Like many of his peers, Michael Piercey ignores traditional media and advertising channels. He prefers to play video games and watch DVDs than to sit down for scheduled TV shows. He'd rather read comic books than subscribe to a newspaper or magazine. And though he still crashes at his parents' house, he's more at home in a virtual world, spending six hours a day online, surfing Web sites of cartoon art and instant messaging his friends. "I guess I have 200 people on my buddy list," Piercey says. "One of my best friends is a guy from Milwaukee who I've never met. We both like comics."

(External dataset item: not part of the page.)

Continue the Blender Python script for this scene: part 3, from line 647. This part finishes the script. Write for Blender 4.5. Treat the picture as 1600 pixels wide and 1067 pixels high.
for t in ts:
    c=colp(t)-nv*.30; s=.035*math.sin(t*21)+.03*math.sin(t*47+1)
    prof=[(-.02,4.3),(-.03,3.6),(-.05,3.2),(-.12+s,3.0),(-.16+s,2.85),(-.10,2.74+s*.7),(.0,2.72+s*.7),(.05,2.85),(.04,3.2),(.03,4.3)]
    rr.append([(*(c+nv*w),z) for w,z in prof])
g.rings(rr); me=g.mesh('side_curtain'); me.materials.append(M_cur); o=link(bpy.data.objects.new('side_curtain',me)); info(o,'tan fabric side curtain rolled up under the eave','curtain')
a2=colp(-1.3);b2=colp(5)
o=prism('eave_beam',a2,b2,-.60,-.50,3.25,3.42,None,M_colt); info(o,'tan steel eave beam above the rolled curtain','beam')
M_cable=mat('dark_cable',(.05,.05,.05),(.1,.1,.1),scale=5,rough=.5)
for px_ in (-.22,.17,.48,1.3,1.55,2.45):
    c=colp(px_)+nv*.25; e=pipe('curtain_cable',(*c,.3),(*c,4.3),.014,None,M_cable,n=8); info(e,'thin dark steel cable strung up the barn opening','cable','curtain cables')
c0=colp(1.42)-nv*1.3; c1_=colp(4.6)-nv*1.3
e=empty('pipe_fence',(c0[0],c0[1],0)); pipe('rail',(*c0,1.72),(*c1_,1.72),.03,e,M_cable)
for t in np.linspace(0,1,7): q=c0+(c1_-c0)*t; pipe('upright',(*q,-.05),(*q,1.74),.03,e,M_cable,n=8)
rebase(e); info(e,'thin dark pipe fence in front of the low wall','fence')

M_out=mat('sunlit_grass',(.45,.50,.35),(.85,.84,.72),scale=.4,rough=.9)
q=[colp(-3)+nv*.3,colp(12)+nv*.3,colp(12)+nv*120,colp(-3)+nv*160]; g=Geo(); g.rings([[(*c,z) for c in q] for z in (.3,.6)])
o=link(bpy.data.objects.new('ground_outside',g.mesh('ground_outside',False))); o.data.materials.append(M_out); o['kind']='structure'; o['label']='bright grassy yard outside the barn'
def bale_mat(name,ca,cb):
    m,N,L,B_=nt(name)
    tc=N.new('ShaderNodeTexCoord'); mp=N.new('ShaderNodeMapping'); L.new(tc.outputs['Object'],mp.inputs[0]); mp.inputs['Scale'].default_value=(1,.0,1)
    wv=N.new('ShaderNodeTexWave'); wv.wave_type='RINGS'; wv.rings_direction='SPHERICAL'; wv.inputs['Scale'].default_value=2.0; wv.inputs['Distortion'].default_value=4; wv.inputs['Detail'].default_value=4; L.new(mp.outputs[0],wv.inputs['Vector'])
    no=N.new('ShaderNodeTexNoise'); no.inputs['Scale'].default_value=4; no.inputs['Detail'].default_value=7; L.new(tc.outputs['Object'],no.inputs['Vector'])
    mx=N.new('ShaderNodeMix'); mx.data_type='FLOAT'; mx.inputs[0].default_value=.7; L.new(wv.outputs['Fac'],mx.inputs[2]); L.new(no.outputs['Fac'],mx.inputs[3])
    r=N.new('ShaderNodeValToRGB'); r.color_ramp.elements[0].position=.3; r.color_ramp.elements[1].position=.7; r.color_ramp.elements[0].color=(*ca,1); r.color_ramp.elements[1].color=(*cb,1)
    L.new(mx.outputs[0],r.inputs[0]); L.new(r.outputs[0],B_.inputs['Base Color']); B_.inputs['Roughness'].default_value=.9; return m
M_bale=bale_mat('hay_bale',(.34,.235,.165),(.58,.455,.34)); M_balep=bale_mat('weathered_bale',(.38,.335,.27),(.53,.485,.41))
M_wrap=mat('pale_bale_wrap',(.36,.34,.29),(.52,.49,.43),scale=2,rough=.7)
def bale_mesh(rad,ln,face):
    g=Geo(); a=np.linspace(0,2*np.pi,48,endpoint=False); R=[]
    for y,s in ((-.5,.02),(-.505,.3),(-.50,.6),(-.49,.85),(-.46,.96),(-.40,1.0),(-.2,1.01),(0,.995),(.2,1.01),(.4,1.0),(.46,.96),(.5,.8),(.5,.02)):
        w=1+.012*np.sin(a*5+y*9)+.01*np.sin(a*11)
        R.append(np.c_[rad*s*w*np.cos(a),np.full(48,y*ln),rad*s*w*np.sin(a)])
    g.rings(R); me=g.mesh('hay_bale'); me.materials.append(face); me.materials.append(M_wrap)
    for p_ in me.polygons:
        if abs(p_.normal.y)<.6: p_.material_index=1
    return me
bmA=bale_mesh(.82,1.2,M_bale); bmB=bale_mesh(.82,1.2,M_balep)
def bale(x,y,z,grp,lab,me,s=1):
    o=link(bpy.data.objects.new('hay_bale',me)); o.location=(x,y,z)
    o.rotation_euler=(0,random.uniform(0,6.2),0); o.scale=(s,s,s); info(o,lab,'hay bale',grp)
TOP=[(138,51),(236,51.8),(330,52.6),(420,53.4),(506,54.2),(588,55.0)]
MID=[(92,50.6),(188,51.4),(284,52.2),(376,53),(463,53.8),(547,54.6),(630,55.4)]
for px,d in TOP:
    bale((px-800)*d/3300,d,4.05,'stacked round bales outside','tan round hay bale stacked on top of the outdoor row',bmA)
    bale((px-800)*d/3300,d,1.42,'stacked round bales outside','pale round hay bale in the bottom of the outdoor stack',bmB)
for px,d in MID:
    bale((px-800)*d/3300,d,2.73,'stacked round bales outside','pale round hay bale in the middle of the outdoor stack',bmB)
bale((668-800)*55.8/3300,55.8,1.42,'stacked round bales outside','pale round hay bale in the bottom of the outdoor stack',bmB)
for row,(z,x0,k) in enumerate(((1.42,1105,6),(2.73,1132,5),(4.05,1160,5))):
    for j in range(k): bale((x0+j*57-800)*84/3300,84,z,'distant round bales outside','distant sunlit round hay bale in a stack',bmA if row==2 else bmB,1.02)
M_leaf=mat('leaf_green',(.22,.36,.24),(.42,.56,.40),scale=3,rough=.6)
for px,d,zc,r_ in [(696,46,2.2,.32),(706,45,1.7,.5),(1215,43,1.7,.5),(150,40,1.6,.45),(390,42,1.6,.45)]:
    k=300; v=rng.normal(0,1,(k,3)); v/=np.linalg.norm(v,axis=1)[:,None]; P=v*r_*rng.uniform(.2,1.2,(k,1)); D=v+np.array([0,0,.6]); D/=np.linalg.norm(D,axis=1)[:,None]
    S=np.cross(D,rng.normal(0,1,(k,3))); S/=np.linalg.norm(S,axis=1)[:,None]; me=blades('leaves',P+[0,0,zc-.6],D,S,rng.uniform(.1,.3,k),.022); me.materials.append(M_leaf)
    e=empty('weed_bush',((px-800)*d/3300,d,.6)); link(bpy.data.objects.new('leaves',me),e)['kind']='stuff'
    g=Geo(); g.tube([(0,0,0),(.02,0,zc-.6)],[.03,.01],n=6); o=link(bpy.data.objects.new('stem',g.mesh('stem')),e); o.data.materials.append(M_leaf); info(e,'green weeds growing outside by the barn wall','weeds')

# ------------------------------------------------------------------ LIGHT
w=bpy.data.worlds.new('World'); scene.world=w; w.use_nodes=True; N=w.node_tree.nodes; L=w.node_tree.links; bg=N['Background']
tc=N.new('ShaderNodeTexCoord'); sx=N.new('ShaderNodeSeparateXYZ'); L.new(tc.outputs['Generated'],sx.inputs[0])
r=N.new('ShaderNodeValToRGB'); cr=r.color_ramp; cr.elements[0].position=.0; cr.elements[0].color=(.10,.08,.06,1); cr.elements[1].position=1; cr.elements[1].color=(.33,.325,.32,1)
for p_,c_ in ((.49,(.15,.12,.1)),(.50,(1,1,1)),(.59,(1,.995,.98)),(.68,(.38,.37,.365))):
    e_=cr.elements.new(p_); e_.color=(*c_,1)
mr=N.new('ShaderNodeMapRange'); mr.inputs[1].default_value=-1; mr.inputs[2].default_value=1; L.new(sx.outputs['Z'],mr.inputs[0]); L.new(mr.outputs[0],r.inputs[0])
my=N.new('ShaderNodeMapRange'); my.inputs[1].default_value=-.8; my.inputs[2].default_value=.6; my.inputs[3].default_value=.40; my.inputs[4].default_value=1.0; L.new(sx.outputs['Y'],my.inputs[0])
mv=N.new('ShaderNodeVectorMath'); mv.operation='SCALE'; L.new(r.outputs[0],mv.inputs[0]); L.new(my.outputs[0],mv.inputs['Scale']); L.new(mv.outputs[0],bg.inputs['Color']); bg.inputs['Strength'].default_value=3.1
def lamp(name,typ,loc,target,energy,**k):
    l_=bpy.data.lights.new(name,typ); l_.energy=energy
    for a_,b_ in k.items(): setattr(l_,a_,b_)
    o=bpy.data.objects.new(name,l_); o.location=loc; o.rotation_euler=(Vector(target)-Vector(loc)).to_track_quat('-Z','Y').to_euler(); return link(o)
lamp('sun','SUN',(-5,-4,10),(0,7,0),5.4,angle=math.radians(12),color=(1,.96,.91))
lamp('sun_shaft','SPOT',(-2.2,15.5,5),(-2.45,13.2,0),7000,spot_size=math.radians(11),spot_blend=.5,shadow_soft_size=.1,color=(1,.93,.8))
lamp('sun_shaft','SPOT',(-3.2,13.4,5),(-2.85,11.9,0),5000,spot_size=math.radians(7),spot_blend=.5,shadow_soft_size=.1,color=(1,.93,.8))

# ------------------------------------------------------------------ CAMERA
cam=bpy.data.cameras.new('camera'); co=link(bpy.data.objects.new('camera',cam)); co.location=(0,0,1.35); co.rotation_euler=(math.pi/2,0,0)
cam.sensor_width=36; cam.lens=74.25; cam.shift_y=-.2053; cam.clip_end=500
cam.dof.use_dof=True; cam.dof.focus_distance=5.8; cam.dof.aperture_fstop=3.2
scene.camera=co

You might think young Piercey is a consumer aberration, but marketers recognize that he looks more and more like the future. Today's 21-year-olds serve as the nation's key trendsetters, whose passion for MP3 players, camera phones and instant messaging is transforming popular culture. More than half of all 21-year-olds still live at home, so they still hold sway over their teenage brothers' and sisters' product preferences. These Echo Boomers also influence the tastes of their Baby Boomer parents, creating such a potentially powerful phenomenon that marketers are calling it the "Boom-Boom" effect.

Companies that ignore the tastes of today's 21-year-olds do so at their peril. If a brand missed the 21-year-olds of Gen X, it could survive because that audience was relatively small. Not so with Gen Y. These newly minted adults are the bellwether of what the nation's consumers will soon be doing, buying and thinking. And that's what keeps marketers up at night.

As automakers have already discovered, 21-year-olds are tough to please. When Honda tried to appeal to them with its Element, a boxy vehicle that company officials described as a "dorm room on wheels," young drivers yawned. Instead, Boomers latched onto the ads, which showed sexy college kids partying near the car at a beach; the average age of the Element driver is 42. The same thing happened when Chrysler unveiled its hearse-like PT Cruiser. Though the target market was the young, so many Boomer moms and dads were reminded of the hot rods of their youth that there were waiting lists at dealerships. Only 4 percent of the PT Cruiser's buyers are under 25.